What is being asked |
The records below need retyping in full; give them again exactly.

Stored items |
--- Begin ---
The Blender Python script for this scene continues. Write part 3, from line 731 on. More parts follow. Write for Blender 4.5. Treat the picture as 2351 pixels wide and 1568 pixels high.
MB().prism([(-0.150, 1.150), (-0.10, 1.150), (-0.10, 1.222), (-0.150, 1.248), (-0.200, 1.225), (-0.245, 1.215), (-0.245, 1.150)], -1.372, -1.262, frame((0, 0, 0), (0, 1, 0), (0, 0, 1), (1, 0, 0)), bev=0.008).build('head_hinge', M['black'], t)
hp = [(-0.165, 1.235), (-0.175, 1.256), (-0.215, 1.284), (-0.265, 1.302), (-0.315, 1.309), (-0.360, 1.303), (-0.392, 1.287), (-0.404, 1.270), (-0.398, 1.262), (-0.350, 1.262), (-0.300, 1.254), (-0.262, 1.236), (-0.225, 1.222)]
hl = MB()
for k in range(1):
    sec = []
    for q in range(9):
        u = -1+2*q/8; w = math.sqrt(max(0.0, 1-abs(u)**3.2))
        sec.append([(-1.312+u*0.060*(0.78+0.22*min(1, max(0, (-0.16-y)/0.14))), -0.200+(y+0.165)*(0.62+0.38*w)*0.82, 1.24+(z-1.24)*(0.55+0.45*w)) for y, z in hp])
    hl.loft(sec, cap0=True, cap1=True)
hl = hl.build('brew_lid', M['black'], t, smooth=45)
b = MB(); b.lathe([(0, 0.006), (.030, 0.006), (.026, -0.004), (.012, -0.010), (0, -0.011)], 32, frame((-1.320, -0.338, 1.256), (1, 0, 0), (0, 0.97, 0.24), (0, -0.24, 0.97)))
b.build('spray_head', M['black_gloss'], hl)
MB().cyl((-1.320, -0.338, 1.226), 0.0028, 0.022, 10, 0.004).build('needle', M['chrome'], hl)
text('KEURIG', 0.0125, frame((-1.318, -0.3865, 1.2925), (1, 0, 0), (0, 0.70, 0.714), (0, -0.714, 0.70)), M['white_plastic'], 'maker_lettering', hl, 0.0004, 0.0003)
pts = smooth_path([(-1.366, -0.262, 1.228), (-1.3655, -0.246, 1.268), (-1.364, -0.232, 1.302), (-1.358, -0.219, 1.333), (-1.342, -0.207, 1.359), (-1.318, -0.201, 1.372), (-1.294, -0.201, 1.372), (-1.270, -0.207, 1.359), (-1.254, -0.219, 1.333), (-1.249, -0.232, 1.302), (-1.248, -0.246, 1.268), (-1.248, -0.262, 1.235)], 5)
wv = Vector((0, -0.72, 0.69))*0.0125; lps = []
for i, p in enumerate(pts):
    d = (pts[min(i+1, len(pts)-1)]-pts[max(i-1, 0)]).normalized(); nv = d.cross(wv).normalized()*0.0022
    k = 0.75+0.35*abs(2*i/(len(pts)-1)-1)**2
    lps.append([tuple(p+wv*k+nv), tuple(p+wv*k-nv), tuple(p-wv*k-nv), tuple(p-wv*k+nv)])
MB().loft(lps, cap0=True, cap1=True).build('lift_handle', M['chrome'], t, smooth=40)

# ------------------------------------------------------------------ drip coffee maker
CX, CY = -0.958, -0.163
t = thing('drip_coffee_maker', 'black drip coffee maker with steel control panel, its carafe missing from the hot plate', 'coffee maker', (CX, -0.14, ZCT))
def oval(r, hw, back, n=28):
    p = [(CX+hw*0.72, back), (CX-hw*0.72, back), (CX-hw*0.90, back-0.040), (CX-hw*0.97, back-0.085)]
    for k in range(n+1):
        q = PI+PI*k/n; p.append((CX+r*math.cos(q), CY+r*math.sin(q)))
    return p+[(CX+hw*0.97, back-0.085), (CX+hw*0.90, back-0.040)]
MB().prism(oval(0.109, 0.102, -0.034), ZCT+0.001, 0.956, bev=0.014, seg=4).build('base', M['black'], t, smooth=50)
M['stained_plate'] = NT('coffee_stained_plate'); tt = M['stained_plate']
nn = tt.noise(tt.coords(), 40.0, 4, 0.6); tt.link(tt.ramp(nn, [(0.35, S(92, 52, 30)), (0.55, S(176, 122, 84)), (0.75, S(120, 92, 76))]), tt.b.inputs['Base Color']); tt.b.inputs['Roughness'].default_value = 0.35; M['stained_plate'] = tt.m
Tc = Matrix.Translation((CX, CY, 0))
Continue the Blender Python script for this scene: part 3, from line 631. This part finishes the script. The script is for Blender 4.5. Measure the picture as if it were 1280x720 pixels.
--- End ---
Answer to the exercise |
The Blender Python script for this scene continues. Write part 3, from line 731 on. More parts follow. Write for Blender 4.5. Treat the picture as 2351 pixels wide and 1568 pixels high.
MB().prism([(-0.150, 1.150), (-0.10, 1.150), (-0.10, 1.222), (-0.150, 1.248), (-0.200, 1.225), (-0.245, 1.215), (-0.245, 1.150)], -1.372, -1.262, frame((0, 0, 0), (0, 1, 0), (0, 0, 1), (1, 0, 0)), bev=0.008).build('head_hinge', M['black'], t)
hp = [(-0.165, 1.235), (-0.175, 1.256), (-0.215, 1.284), (-0.265, 1.302), (-0.315, 1.309), (-0.360, 1.303), (-0.392, 1.287), (-0.404, 1.270), (-0.398, 1.262), (-0.350, 1.262), (-0.300, 1.254), (-0.262, 1.236), (-0.225, 1.222)]
hl = MB()
for k in range(1):
    sec = []
    for q in range(9):
        u = -1+2*q/8; w = math.sqrt(max(0.0, 1-abs(u)**3.2))
        sec.append([(-1.312+u*0.060*(0.78+0.22*min(1, max(0, (-0.16-y)/0.14))), -0.200+(y+0.165)*(0.62+0.38*w)*0.82, 1.24+(z-1.24)*(0.55+0.45*w)) for y, z in hp])
    hl.loft(sec, cap0=True, cap1=True)
hl = hl.build('brew_lid', M['black'], t, smooth=45)
b = MB(); b.lathe([(0, 0.006), (.030, 0.006), (.026, -0.004), (.012, -0.010), (0, -0.011)], 32, frame((-1.320, -0.338, 1.256), (1, 0, 0), (0, 0.97, 0.24), (0, -0.24, 0.97)))
b.build('spray_head', M['black_gloss'], hl)
MB().cyl((-1.320, -0.338, 1.226), 0.0028, 0.022, 10, 0.004).build('needle', M['chrome'], hl)
text('KEURIG', 0.0125, frame((-1.318, -0.3865, 1.2925), (1, 0, 0), (0, 0.70, 0.714), (0, -0.714, 0.70)), M['white_plastic'], 'maker_lettering', hl, 0.0004, 0.0003)
pts = smooth_path([(-1.366, -0.262, 1.228), (-1.3655, -0.246, 1.268), (-1.364, -0.232, 1.302), (-1.358, -0.219, 1.333), (-1.342, -0.207, 1.359), (-1.318, -0.201, 1.372), (-1.294, -0.201, 1.372), (-1.270, -0.207, 1.359), (-1.254, -0.219, 1.333), (-1.249, -0.232, 1.302), (-1.248, -0.246, 1.268), (-1.248, -0.262, 1.235)], 5)
wv = Vector((0, -0.72, 0.69))*0.0125; lps = []
for i, p in enumerate(pts):
    d = (pts[min(i+1, len(pts)-1)]-pts[max(i-1, 0)]).normalized(); nv = d.cross(wv).normalized()*0.0022
    k = 0.75+0.35*abs(2*i/(len(pts)-1)-1)**2
    lps.append([tuple(p+wv*k+nv), tuple(p+wv*k-nv), tuple(p-wv*k-nv), tuple(p-wv*k+nv)])
MB().loft(lps, cap0=True, cap1=True).build('lift_handle', M['chrome'], t, smooth=40)

# ------------------------------------------------------------------ drip coffee maker
CX, CY = -0.958, -0.163
t = thing('drip_coffee_maker', 'black drip coffee maker with steel control panel, its carafe missing from the hot plate', 'coffee maker', (CX, -0.14, ZCT))
def oval(r, hw, back, n=28):
    p = [(CX+hw*0.72, back), (CX-hw*0.72, back), (CX-hw*0.90, back-0.040), (CX-hw*0.97, back-0.085)]
    for k in range(n+1):
        q = PI+PI*k/n; p.append((CX+r*math.cos(q), CY+r*math.sin(q)))
    return p+[(CX+hw*0.97, back-0.085), (CX+hw*0.90, back-0.040)]
MB().prism(oval(0.109, 0.102, -0.034), ZCT+0.001, 0.956, bev=0.014, seg=4).build('base', M['black'], t, smooth=50)
M['stained_plate'] = NT('coffee_stained_plate'); tt = M['stained_plate']
nn = tt.noise(tt.coords(), 40.0, 4, 0.6); tt.link(tt.ramp(nn, [(0.35, S(92, 52, 30)), (0.55, S(176, 122, 84)), (0.75, S(120, 92, 76))]), tt.b.inputs['Base Color']); tt.b.inputs['Roughness'].default_value = 0.35; M['stained_plate'] = tt.m
Tc = Matrix.Translation((CX, CY, 0))
Continue the Blender Python script for this scene: part 3, from line 631. This part finishes the script. The script is for Blender 4.5. Measure the picture as if it were 1280x720 pixels.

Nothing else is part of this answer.